- Entries supplied
_ _ _ _

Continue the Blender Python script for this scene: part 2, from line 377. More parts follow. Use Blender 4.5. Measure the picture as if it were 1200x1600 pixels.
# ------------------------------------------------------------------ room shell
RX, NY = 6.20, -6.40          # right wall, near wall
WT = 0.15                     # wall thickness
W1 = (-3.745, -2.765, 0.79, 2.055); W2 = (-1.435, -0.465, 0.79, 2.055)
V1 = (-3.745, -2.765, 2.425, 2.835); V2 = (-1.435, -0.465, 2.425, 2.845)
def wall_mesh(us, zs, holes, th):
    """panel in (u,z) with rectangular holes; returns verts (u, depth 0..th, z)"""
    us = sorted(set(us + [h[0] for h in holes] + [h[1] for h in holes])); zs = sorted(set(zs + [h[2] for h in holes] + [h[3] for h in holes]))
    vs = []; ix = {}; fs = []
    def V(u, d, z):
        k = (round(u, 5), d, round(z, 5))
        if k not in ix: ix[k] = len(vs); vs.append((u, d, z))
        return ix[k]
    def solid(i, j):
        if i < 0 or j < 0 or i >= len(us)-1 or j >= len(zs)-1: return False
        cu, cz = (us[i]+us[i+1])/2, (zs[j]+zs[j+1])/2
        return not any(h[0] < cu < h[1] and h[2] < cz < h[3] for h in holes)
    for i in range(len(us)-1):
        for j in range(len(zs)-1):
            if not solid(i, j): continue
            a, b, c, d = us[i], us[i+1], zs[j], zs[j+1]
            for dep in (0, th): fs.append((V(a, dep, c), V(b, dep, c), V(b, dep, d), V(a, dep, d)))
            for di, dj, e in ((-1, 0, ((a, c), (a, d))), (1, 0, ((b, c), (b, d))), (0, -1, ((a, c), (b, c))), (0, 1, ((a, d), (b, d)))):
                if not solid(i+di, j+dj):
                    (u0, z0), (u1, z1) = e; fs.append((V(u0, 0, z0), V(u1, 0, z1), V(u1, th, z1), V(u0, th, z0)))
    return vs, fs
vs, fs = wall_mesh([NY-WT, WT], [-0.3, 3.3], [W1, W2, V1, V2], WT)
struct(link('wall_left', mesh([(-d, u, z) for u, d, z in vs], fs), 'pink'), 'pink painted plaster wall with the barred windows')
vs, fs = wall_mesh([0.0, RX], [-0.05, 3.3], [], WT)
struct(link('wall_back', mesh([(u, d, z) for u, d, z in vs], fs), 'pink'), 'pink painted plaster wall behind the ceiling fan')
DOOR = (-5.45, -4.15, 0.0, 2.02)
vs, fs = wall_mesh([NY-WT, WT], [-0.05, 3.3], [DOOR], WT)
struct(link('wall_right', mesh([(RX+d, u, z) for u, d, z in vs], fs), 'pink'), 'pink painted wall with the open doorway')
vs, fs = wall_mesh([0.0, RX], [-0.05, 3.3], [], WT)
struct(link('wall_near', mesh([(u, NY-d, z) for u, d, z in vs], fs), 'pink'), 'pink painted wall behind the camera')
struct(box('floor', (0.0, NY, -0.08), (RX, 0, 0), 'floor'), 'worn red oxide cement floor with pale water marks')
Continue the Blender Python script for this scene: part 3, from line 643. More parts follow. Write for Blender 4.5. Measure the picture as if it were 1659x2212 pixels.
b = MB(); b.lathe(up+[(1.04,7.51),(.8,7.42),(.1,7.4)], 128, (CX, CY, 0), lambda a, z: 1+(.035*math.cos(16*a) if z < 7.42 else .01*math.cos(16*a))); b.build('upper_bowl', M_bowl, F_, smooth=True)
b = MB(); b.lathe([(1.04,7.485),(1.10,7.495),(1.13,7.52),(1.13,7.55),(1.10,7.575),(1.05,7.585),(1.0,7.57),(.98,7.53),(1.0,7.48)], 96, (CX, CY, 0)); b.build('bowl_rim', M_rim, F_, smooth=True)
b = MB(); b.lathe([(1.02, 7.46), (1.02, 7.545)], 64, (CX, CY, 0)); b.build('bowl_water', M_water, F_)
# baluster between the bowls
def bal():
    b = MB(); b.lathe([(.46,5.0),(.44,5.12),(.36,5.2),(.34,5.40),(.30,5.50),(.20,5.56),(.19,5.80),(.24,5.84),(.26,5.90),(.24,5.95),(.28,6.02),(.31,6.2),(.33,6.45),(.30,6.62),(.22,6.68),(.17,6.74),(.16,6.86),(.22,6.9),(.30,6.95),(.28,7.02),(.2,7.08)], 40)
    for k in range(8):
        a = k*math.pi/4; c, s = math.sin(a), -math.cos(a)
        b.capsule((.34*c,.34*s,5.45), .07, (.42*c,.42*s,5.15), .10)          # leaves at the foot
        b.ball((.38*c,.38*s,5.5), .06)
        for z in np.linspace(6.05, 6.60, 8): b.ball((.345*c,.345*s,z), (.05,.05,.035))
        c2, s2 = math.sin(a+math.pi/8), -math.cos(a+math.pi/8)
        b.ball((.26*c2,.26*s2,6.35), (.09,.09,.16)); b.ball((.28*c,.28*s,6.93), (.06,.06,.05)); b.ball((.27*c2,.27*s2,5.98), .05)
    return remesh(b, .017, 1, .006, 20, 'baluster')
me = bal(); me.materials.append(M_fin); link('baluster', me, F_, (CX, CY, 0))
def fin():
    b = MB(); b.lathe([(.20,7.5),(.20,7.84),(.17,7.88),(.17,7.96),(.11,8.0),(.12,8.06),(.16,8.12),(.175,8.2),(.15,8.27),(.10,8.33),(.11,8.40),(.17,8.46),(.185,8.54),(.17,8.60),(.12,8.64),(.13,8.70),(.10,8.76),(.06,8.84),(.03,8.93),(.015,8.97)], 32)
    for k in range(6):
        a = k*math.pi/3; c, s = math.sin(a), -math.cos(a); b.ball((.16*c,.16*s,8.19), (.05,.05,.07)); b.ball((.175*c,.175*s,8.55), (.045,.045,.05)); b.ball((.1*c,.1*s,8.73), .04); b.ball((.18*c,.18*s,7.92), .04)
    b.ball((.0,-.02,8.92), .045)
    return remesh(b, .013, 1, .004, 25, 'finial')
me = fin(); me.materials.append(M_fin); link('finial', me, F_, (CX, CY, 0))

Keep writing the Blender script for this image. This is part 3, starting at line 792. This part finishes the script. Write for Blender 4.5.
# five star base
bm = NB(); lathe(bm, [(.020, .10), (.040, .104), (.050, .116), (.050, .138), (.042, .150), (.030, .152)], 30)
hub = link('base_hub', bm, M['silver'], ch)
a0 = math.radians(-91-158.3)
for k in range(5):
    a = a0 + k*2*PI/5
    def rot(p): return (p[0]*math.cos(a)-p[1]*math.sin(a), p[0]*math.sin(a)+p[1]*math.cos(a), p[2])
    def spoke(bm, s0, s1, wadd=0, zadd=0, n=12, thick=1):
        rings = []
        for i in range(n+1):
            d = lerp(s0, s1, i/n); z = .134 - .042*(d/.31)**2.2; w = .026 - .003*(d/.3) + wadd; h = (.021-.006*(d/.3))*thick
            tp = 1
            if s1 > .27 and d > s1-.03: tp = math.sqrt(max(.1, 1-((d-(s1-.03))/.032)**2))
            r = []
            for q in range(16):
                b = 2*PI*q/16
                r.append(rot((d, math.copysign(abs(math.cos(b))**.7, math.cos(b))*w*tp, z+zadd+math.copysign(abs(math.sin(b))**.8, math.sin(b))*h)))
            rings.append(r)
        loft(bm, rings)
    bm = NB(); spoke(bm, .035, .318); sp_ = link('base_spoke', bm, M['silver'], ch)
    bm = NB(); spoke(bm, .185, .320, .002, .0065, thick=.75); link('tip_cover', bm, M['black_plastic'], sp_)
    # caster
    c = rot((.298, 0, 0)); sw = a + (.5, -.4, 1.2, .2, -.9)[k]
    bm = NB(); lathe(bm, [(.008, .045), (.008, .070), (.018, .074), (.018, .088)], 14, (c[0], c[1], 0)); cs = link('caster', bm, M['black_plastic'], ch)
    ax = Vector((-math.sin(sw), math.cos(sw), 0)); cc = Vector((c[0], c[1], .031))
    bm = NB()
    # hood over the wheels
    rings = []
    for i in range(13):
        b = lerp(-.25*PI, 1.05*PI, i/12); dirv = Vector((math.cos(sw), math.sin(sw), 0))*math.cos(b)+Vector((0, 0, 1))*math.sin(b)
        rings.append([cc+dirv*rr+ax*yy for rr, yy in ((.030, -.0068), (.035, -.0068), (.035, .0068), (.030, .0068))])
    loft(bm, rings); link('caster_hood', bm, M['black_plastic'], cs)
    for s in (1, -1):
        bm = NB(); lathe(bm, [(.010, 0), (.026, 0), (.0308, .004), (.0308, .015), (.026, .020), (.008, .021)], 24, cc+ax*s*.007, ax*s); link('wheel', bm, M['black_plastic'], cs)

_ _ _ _

- Goal of the exercise
Extract every line above that contains the word "follow".

- Answer below
Continue the Blender Python script for this scene: part 2, from line 377. More parts follow. Use Blender 4.5. Measure the picture as if it were 1200x1600 pixels.
Continue the Blender Python script for this scene: part 3, from line 643. More parts follow. Write for Blender 4.5. Measure the picture as if it were 1659x2212 pixels.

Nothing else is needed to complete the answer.